------ Given material

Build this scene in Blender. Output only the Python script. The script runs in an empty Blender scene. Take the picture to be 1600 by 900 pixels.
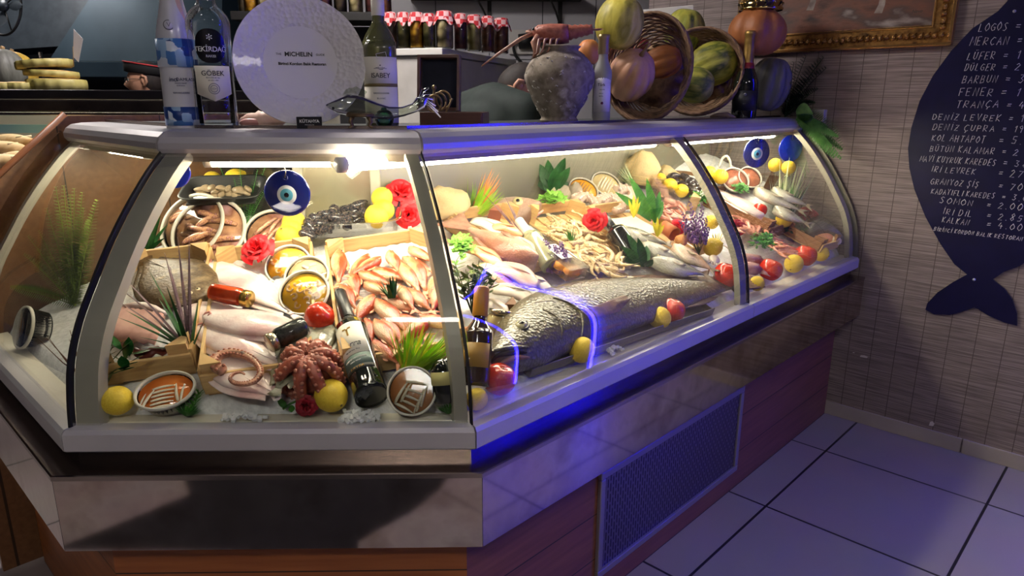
import bpy, bmesh, math, random
from mathutils import Vector as V, Matrix, noise
sc = bpy.context.scene
PI = math.pi; S2 = math.sqrt(.5); TAN = math.tan(math.radians(22.5))
col = sc.collection
# ------------------------------------------------------------------ camera, world, exposure
CF, CP, CY, CR = 1094.0, math.radians(15.0), math.radians(1.4), math.radians(.26)
CAM = V((.043, -1.397, 1.5))
_fx = V((math.sin(CY), math.cos(CY), 0)); _r = V((math.cos(CY), -math.sin(CY), 0)); _z = V((0, 0, 1))
FW = _fx*math.cos(CP) - _z*math.sin(CP); _u = _z*math.cos(CP) + _fx*math.sin(CP)
RT = _r*math.cos(CR) + _u*math.sin(CR); UP = _u*math.cos(CR) - _r*math.sin(CR)
cam = bpy.data.objects.new('camera', bpy.data.cameras.new('camera')); col.objects.link(cam)
cam.data.sensor_width = 36; cam.data.lens = CF/1600*36; cam.data.clip_start = .02
cam.matrix_world = Matrix(((RT.x, UP.x, -FW.x, CAM.x), (RT.y, UP.y, -FW.y, CAM.y), (RT.z, UP.z, -FW.z, CAM.z), (0, 0, 0, 1)))
sc.camera = cam
sc.cycles.transparent_max_bounces = 40
sc.view_settings.view_transform = 'Standard'; sc.view_settings.look = 'None'
sc.view_settings.exposure = 0.12; sc.view_settings.gamma = 1; sc.view_settings.use_curve_mapping = False
W = bpy.data.worlds.new('world'); sc.world = W; W.use_nodes = True
W.node_tree.nodes['Background'].inputs[0].default_value = (.35, .36, .55, 1)
W.node_tree.nodes['Background'].inputs[1].default_value = .05
TUBE_W = 66.0
CEIL_W = 26.0
KITCH_W = 30.0
NEON_W = 125.0
def light(name, kind, loc, target, energy, color, size=None, size_y=None, spot=None, blend=.3):
    d = bpy.data.lights.new(name, kind); d.energy = energy; d.color = color
    if kind == 'AREA':
        d.shape = 'RECTANGLE' if size_y else 'SQUARE'; d.size = size
        if size_y: d.size_y = size_y
    elif size: d.shadow_soft_size = size
    if spot: d.spot_size = spot; d.spot_blend = blend
    o = bpy.data.objects.new(name, d); col.objects.link(o); o.location = loc
    o.rotation_euler = (V(target)-V(loc)).to_track_quat('-Z', 'Y').to_euler(); return o

# ------------------------------------------------------------------ pixel / place helpers (1600x900 frame)
LF, LR, LL, LM = .894, 2.44, .88, 1.357      # run lengths of the case
Z0, S0, KD, DEPTH = .815, .06, .40, .80       # sloped display deck with its ice
def ray(px, py):
    return (FW + RT*((px-800)/CF) - UP*((py-450)/CF)).normalized()
def proj(p):
    d = V(p)-CAM; z = d.dot(FW); return 800+CF*d.dot(RT)/z, 450-CF*d.dot(UP)/z, z
def at_depth(px, py, dep):
    d = ray(px, py); return CAM + d*(dep/d.dot(FW))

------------

**Task directions:** Print the listing above in full, exactly as written. Omit any pictures.

**Exercise solution:**
Build this scene in Blender. Output only the Python script. The script runs in an empty Blender scene. Take the picture to be 1600 by 900 pixels.
import bpy, bmesh, math, random
from mathutils import Vector as V, Matrix, noise
sc = bpy.context.scene
PI = math.pi; S2 = math.sqrt(.5); TAN = math.tan(math.radians(22.5))
col = sc.collection
# ------------------------------------------------------------------ camera, world, exposure
CF, CP, CY, CR = 1094.0, math.radians(15.0), math.radians(1.4), math.radians(.26)
CAM = V((.043, -1.397, 1.5))
_fx = V((math.sin(CY), math.cos(CY), 0)); _r = V((math.cos(CY), -math.sin(CY), 0)); _z = V((0, 0, 1))
FW = _fx*math.cos(CP) - _z*math.sin(CP); _u = _z*math.cos(CP) + _fx*math.sin(CP)
RT = _r*math.cos(CR) + _u*math.sin(CR); UP = _u*math.cos(CR) - _r*math.sin(CR)
cam = bpy.data.objects.new('camera', bpy.data.cameras.new('camera')); col.objects.link(cam)
cam.data.sensor_width = 36; cam.data.lens = CF/1600*36; cam.data.clip_start = .02
cam.matrix_world = Matrix(((RT.x, UP.x, -FW.x, CAM.x), (RT.y, UP.y, -FW.y, CAM.y), (RT.z, UP.z, -FW.z, CAM.z), (0, 0, 0, 1)))
sc.camera = cam
sc.cycles.transparent_max_bounces = 40
sc.view_settings.view_transform = 'Standard'; sc.view_settings.look = 'None'
sc.view_settings.exposure = 0.12; sc.view_settings.gamma = 1; sc.view_settings.use_curve_mapping = False
W = bpy.data.worlds.new('world'); sc.world = W; W.use_nodes = True
W.node_tree.nodes['Background'].inputs[0].default_value = (.35, .36, .55, 1)
W.node_tree.nodes['Background'].inputs[1].default_value = .05
TUBE_W = 66.0
CEIL_W = 26.0
KITCH_W = 30.0
NEON_W = 125.0
def light(name, kind, loc, target, energy, color, size=None, size_y=None, spot=None, blend=.3):
    d = bpy.data.lights.new(name, kind); d.energy = energy; d.color = color
    if kind == 'AREA':
        d.shape = 'RECTANGLE' if size_y else 'SQUARE'; d.size = size
        if size_y: d.size_y = size_y
    elif size: d.shadow_soft_size = size
    if spot: d.spot_size = spot; d.spot_blend = blend
    o = bpy.data.objects.new(name, d); col.objects.link(o); o.location = loc
    o.rotation_euler = (V(target)-V(loc)).to_track_quat('-Z', 'Y').to_euler(); return o

# ------------------------------------------------------------------ pixel / place helpers (1600x900 frame)
LF, LR, LL, LM = .894, 2.44, .88, 1.357      # run lengths of the case
Z0, S0, KD, DEPTH = .815, .06, .40, .80       # sloped display deck with its ice
def ray(px, py):
    return (FW + RT*((px-800)/CF) - UP*((py-450)/CF)).normalized()
def proj(p):
    d = V(p)-CAM; z = d.dot(FW); return 800+CF*d.dot(RT)/z, 450-CF*d.dot(UP)/z, z
def at_depth(px, py, dep):
    d = ray(px, py); return CAM + d*(dep/d.dot(FW))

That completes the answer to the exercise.